Work required: Set down word for word each line from the start of the listing through the line that contains "S.camera = cam", both included.

** Begin **

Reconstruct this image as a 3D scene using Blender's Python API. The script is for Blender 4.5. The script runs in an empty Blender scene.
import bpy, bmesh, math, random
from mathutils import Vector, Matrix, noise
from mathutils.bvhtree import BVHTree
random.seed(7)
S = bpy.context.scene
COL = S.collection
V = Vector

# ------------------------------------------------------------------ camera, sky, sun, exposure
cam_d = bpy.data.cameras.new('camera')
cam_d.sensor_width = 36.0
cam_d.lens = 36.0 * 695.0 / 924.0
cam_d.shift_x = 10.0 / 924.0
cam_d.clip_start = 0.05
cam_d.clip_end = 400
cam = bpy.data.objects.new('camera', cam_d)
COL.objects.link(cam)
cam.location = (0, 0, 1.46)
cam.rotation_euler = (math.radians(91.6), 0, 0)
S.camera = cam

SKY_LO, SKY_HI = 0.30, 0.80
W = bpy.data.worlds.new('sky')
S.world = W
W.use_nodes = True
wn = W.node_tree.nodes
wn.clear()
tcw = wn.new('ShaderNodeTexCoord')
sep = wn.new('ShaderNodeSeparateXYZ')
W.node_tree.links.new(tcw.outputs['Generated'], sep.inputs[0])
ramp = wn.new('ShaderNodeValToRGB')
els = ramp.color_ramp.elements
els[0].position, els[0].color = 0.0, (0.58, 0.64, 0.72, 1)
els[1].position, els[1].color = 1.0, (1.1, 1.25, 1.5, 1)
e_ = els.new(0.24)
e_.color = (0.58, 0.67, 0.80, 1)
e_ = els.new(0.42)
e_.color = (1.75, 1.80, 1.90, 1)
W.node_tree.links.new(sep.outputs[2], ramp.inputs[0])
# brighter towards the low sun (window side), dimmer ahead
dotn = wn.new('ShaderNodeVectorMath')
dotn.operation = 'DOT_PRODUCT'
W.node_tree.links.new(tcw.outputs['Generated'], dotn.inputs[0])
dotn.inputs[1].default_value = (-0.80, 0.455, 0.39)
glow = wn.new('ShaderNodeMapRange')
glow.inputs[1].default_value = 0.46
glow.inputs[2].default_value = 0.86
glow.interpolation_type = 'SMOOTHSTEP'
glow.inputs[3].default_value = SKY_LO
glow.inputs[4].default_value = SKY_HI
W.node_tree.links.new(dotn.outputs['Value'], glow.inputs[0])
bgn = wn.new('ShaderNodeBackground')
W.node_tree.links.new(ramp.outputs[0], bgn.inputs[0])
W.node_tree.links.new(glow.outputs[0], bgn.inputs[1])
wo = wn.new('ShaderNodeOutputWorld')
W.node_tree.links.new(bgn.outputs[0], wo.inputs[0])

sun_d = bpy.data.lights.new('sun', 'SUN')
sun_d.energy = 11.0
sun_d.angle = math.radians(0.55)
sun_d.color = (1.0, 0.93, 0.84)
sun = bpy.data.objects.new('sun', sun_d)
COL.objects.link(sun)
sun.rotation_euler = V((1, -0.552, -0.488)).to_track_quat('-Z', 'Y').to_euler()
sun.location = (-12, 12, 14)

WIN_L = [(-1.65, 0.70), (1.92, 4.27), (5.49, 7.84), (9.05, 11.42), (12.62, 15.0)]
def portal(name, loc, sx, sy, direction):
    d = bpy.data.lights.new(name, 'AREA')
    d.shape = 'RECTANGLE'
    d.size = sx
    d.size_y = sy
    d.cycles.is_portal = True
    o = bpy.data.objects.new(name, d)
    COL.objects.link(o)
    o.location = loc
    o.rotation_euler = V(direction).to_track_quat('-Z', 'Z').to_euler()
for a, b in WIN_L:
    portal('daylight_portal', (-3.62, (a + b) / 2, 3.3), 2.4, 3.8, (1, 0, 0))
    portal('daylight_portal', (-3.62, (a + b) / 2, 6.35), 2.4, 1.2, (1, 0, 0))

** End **

The response:
Reconstruct this image as a 3D scene using Blender's Python API. The script is for Blender 4.5. The script runs in an empty Blender scene.
import bpy, bmesh, math, random
from mathutils import Vector, Matrix, noise
from mathutils.bvhtree import BVHTree
random.seed(7)
S = bpy.context.scene
COL = S.collection
V = Vector

# ------------------------------------------------------------------ camera, sky, sun, exposure
cam_d = bpy.data.cameras.new('camera')
cam_d.sensor_width = 36.0
cam_d.lens = 36.0 * 695.0 / 924.0
cam_d.shift_x = 10.0 / 924.0
cam_d.clip_start = 0.05
cam_d.clip_end = 400
cam = bpy.data.objects.new('camera', cam_d)
COL.objects.link(cam)
cam.location = (0, 0, 1.46)
cam.rotation_euler = (math.radians(91.6), 0, 0)
S.camera = cam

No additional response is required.